Athènes, 2025. Dominant la mer Égée, le port du Pirée est une métamorphose spectaculaire. Autrefois congestionné et sous-performant, il est aujourd'hui l'un des ports à conteneurs les plus importants de la Méditerranée et la porte d'entrée principale des "Nouvelles routes de la soie" chinoises en Europe. L'investissement massif de l'entreprise chinoise COSCO Shipping a transformé Le Pirée en un hub logistique ultra-moderne. Mais ce succès économique a un revers : il pose des questions de plus en plus pressantes sur la souveraineté européenne et la dépendance stratégique du continent vis-à-vis de Pékin.
Depuis que COSCO a pris le contrôle majoritaire des opérations en 2016, la croissance du Pirée a été exponentielle. Grâce à des investissements dans de nouvelles grues géantes, des terminaux automatisés et l'extension des quais, le trafic de conteneurs a plus que triplé. Le port est devenu une plaque tournante cruciale qui relie l'Asie à l'Europe centrale et orientale via un réseau ferroviaire performant qui remonte à travers les Balkans.
Pour la Grèce, qui sortait à peine d'une décennie de crise de la dette, cet investissement a été une bouffée d'oxygène.
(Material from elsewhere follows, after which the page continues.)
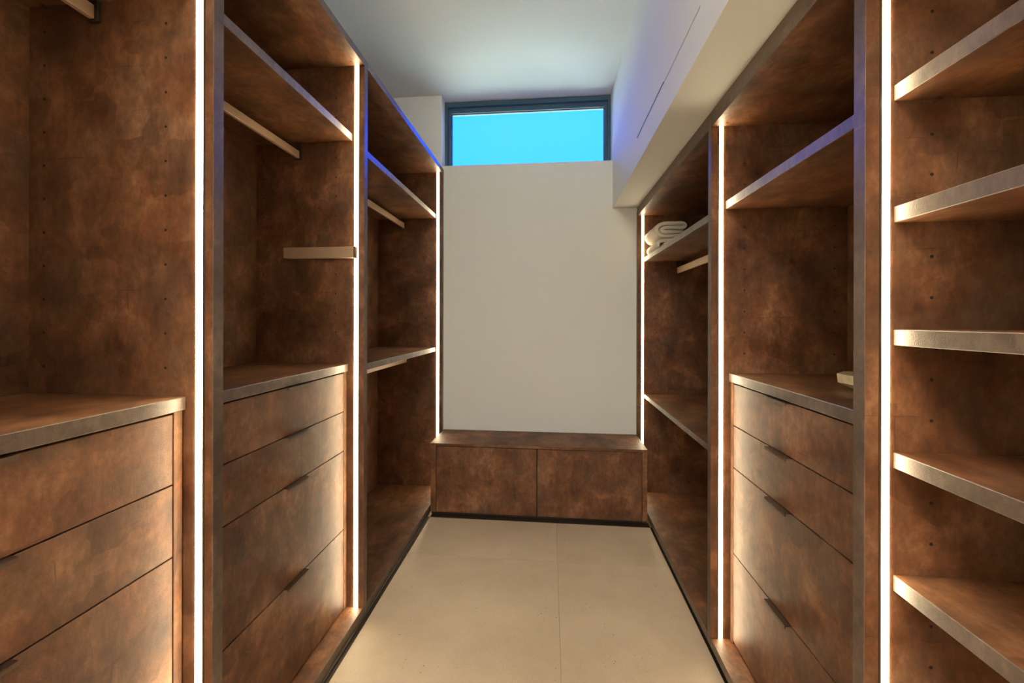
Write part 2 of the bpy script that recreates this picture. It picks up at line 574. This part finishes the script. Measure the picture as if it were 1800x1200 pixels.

Il a créé des milliers d'emplois, directs et indirects, et a considérablement amélioré la balance commerciale du pays. "D'un point de vue purement commercial, le partenariat avec COSCO est une réussite totale. Le Pirée est redevenu un port de classe mondiale", admet un fonctionnaire du ministère grec de la Marine marchande.
Cependant, à Bruxelles et dans d'autres capitales européennes, le ton a changé. La prise de conscience de la rivalité systémique avec la Chine a jeté une lumière crue sur les implications de ce contrôle étranger sur une infrastructure critique.
Le Pirée n'est pas un cas isolé. La Chine a investi dans plus d'une douzaine de ports en Europe, de Valence en Espagne à Zeebrugge en Belgique. Les stratèges européens craignent la constitution d'un "collier de perles", un réseau d'infrastructures portuaires contrôlées par Pékin qui pourrait être utilisé à des fins politiques ou même militaires en cas de crise. Le fait que Le Pirée soit également une base logistique importante pour l'OTAN en Méditerranée orientale ajoute une couche de complexité et de préoccupation pour les planificateurs militaires de l'Alliance.
Des critiques émergent également sur les conditions d'exploitation du port. Des syndicats européens accusent COSCO de pratiquer une forme de dumping social, avec des conditions de travail plus dures et des salaires moins élevés que dans d'autres grands ports européens comme Rotterdam ou Hambourg. Cette situation crée une concurrence jugée déloyale qui tire les standards sociaux vers le bas. L'UE, via ses nouveaux outils de filtrage des investissements étrangers, surveille désormais de très près toute nouvelle tentative d'acquisition chinoise dans des secteurs stratégiques.
Conclusion Le port du Pirée est le symbole parfait de l'ambivalence européenne face à la Chine. Il incarne à la fois les bénéfices tangibles de la coopération économique et les risques géopolitiques d'une interdépendance mal maîtrisée. Alors que l'UE cherche à renforcer son "autonomie stratégique", la gestion de ses infrastructures critiques devient une priorité absolue. L'avenir du Pirée sera un test pour la capacité de l'Europe à définir et à défendre ses intérêts stratégiques, même lorsque cela implique de remettre en question des partenariats économiques autrefois célébrés.